__Excerpted records__.
┌──

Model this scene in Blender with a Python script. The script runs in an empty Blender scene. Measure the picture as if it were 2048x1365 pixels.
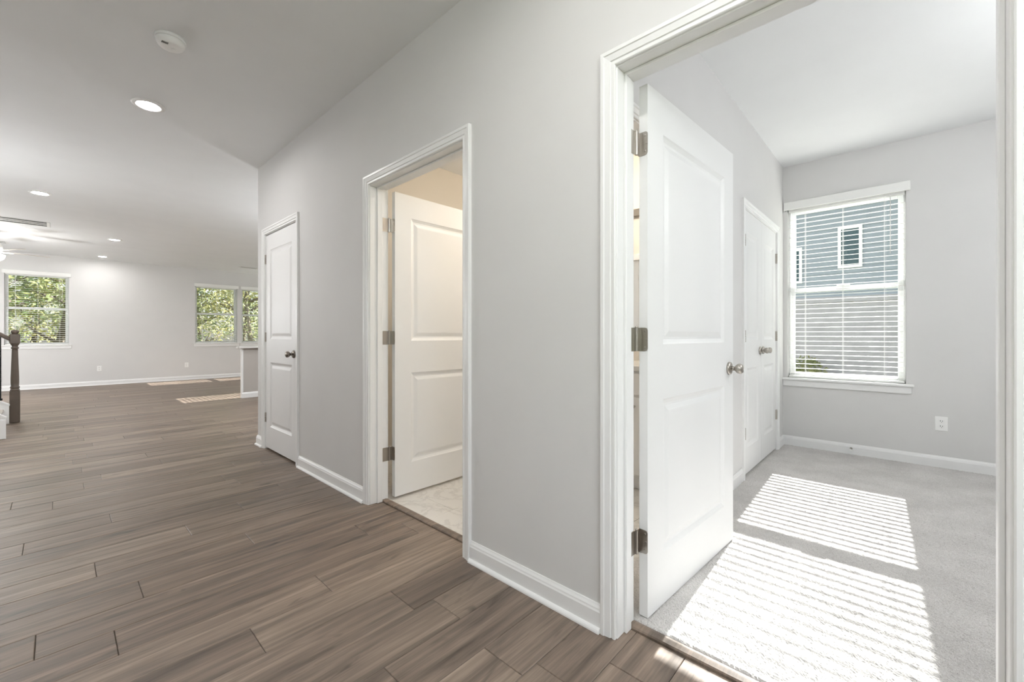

└──
┌──

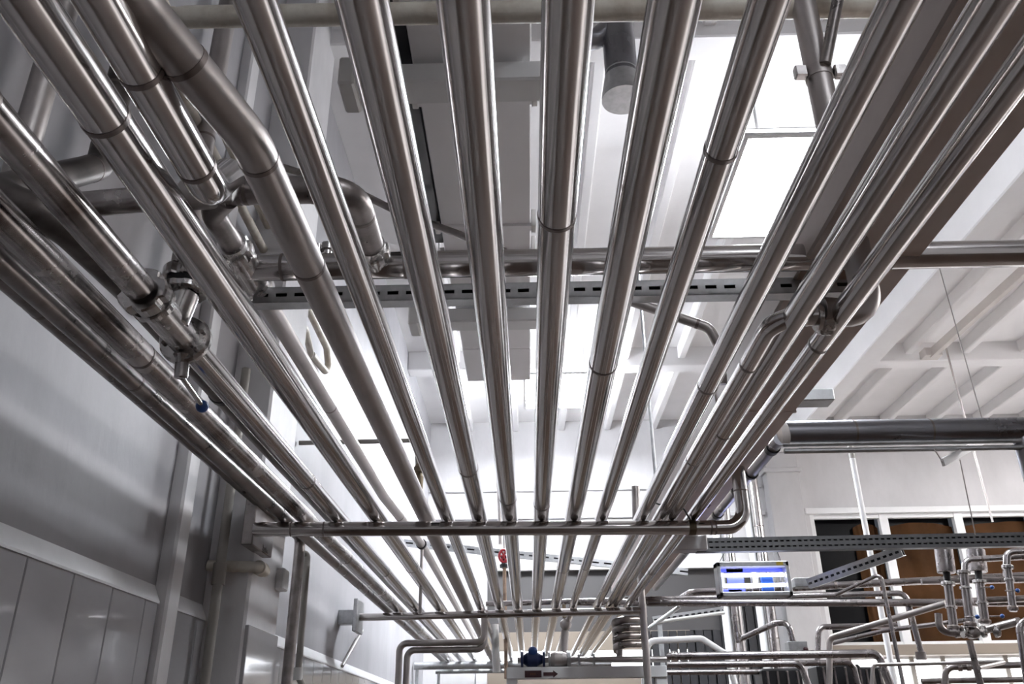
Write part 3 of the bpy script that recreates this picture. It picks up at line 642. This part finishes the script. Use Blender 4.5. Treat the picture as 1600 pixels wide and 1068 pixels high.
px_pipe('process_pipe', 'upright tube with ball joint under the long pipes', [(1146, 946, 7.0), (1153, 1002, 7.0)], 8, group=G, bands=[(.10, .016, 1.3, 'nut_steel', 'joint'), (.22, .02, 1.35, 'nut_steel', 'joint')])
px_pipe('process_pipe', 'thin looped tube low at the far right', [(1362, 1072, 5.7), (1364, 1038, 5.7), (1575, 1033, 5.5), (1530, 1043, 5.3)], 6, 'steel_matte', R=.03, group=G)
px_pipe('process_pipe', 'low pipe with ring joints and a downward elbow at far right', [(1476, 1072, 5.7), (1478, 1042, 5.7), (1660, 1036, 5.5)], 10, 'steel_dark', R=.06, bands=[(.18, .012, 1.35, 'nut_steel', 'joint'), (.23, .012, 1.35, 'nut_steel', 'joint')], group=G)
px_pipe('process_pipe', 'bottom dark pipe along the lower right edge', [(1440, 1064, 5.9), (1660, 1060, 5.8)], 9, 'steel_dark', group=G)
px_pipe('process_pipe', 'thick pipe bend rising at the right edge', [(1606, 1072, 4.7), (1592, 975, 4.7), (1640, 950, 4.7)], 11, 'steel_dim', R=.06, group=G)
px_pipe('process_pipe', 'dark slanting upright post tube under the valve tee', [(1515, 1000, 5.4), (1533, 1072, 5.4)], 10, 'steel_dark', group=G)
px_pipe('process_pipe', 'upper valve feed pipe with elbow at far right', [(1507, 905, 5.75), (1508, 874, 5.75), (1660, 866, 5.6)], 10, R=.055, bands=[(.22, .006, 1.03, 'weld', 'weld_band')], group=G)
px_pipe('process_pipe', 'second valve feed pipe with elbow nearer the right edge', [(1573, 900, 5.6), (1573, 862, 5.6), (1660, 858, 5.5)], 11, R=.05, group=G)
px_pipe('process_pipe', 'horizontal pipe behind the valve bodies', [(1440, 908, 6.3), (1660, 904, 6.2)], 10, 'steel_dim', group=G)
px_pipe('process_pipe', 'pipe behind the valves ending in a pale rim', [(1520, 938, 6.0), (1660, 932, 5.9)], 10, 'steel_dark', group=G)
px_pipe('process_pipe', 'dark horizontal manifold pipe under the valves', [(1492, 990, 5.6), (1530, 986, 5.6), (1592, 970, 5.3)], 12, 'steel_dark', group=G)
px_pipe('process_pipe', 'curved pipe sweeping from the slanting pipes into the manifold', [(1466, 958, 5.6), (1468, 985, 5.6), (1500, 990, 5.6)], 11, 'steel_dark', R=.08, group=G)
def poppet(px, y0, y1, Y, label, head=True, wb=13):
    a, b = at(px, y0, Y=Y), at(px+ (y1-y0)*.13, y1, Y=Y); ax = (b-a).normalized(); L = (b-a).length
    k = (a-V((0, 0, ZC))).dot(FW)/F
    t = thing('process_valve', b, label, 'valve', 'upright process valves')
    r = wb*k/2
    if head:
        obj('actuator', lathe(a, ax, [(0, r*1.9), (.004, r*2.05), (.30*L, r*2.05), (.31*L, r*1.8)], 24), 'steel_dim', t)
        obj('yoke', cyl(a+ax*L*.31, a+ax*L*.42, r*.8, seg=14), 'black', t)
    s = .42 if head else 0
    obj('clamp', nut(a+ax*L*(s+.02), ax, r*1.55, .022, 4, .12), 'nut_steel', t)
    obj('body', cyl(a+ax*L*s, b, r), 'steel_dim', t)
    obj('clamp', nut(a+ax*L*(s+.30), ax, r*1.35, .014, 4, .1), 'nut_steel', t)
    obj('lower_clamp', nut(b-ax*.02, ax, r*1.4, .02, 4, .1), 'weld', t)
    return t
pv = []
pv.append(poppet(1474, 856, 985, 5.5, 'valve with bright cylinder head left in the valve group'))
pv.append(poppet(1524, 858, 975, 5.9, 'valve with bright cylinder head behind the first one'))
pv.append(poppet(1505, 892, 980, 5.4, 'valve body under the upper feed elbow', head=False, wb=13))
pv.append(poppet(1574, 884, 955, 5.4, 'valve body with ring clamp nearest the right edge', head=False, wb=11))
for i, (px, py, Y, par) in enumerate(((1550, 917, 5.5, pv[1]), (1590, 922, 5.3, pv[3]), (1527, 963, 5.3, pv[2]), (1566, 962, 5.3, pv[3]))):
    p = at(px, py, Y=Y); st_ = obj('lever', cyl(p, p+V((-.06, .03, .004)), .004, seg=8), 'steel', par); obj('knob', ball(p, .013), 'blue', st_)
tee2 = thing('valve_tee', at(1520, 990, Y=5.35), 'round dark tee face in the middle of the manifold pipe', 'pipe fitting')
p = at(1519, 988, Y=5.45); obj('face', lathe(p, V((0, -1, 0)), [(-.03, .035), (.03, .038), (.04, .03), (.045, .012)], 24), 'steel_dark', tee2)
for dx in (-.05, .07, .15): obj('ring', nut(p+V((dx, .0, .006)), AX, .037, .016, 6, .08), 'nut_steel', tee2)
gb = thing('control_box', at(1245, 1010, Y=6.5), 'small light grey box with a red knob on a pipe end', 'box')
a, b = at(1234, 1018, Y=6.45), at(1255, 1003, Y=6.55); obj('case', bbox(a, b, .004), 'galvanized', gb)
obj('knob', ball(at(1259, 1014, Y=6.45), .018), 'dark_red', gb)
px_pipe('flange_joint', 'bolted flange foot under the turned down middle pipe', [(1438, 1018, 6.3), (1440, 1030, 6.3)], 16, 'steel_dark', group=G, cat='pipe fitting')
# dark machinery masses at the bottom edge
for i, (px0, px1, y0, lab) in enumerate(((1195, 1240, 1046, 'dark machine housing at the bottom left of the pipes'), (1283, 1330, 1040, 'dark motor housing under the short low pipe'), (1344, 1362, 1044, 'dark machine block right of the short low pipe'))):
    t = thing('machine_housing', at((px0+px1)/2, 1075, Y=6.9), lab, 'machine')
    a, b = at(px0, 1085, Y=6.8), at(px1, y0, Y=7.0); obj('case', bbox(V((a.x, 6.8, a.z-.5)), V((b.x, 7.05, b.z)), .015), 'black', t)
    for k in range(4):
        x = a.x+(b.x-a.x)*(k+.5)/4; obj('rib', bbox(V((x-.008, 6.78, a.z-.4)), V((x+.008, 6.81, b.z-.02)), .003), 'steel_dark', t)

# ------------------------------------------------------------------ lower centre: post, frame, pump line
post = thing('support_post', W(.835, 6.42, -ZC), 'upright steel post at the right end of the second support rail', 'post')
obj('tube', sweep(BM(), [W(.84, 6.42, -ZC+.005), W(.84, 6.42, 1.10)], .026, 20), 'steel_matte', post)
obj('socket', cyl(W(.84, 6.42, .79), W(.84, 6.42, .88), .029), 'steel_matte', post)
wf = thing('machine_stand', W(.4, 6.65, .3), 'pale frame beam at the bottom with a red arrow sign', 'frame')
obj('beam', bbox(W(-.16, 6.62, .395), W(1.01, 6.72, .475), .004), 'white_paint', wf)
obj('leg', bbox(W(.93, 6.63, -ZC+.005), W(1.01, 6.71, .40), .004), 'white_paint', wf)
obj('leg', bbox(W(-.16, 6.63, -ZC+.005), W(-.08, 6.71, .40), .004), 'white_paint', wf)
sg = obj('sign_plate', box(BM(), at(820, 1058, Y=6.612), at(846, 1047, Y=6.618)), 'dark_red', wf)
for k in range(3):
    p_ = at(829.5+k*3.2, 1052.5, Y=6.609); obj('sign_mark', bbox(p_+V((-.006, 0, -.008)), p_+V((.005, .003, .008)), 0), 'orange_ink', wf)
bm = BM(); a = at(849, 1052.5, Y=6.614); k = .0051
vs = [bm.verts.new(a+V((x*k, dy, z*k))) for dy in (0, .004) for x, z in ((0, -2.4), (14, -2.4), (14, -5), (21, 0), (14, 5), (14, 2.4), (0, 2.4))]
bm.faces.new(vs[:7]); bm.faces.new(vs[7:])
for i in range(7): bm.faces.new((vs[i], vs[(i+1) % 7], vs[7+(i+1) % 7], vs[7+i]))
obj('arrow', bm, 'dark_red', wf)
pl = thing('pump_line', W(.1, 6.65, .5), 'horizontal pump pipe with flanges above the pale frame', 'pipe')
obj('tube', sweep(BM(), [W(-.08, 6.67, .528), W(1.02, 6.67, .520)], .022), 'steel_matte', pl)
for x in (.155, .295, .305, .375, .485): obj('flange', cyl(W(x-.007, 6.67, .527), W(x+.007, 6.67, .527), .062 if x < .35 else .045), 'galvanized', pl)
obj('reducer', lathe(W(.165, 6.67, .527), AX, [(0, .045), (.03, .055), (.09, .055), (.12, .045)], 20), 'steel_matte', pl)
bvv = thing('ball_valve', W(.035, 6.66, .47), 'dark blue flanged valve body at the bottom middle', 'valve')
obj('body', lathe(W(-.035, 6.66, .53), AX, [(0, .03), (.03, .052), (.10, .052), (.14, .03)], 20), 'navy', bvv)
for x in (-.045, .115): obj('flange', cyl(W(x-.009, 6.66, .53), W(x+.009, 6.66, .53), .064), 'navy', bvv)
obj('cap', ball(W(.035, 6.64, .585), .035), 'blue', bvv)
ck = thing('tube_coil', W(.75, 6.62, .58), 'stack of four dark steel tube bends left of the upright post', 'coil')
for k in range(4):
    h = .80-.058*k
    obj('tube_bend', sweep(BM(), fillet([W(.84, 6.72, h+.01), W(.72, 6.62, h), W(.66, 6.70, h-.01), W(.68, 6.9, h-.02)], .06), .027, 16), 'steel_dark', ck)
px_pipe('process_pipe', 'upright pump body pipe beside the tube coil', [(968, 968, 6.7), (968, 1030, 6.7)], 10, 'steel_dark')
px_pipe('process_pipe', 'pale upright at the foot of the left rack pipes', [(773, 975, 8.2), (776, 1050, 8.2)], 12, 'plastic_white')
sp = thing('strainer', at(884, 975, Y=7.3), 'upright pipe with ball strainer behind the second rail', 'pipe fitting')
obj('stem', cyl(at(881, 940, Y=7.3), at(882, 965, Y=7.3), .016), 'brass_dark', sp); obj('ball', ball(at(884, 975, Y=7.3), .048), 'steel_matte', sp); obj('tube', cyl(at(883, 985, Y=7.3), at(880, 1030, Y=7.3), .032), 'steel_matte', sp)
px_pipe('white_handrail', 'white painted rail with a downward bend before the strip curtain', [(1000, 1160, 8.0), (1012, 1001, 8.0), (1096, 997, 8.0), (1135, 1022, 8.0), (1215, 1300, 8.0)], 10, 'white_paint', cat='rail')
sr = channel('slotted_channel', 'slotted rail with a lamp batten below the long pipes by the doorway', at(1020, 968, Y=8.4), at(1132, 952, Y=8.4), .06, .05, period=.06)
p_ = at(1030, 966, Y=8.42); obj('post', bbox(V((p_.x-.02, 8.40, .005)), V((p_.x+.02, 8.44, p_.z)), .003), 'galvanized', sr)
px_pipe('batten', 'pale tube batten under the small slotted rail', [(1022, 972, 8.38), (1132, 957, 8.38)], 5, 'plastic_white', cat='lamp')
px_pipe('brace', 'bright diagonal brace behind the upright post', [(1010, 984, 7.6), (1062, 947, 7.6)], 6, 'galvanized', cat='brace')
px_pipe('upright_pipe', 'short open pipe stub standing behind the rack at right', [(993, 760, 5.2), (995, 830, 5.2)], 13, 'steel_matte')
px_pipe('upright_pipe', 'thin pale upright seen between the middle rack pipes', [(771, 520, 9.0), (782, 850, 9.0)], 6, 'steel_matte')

└──
┌──

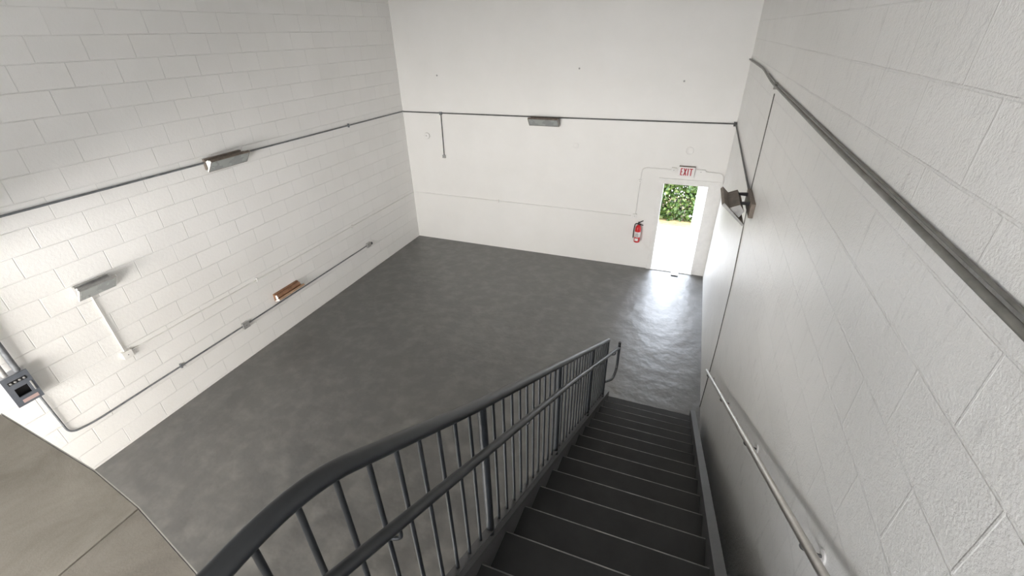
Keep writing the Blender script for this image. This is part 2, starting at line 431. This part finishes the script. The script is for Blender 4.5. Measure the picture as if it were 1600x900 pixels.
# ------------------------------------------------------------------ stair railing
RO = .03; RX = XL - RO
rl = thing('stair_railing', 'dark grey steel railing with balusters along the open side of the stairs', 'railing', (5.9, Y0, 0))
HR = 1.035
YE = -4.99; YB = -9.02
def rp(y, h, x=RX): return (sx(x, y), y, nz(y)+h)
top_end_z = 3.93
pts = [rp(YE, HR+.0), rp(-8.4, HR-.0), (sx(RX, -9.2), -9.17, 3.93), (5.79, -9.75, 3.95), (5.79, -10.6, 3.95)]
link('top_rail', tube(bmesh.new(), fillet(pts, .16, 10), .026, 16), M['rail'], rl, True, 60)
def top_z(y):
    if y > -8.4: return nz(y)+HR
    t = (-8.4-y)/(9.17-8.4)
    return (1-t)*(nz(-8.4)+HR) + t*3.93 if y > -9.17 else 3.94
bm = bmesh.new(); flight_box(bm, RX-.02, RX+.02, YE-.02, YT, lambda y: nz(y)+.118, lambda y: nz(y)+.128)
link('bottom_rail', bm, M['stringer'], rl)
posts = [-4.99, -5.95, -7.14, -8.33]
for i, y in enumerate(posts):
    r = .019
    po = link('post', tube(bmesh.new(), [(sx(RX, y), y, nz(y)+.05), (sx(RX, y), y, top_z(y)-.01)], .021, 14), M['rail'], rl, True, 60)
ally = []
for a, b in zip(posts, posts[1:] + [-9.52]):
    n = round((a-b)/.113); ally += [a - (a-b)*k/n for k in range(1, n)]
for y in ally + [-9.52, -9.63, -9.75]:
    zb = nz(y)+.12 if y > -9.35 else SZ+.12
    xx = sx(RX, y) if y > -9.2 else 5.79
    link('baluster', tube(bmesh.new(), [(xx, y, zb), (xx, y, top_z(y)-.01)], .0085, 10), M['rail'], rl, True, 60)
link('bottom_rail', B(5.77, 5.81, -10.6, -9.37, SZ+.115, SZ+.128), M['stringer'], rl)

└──

__Task instructions__.
List every line above containing the word "were".

__Output for this task__.
Model this scene in Blender with a Python script. The script runs in an empty Blender scene. Measure the picture as if it were 2048x1365 pixels.
Keep writing the Blender script for this image. This is part 2, starting at line 431. This part finishes the script. The script is for Blender 4.5. Measure the picture as if it were 1600x900 pixels.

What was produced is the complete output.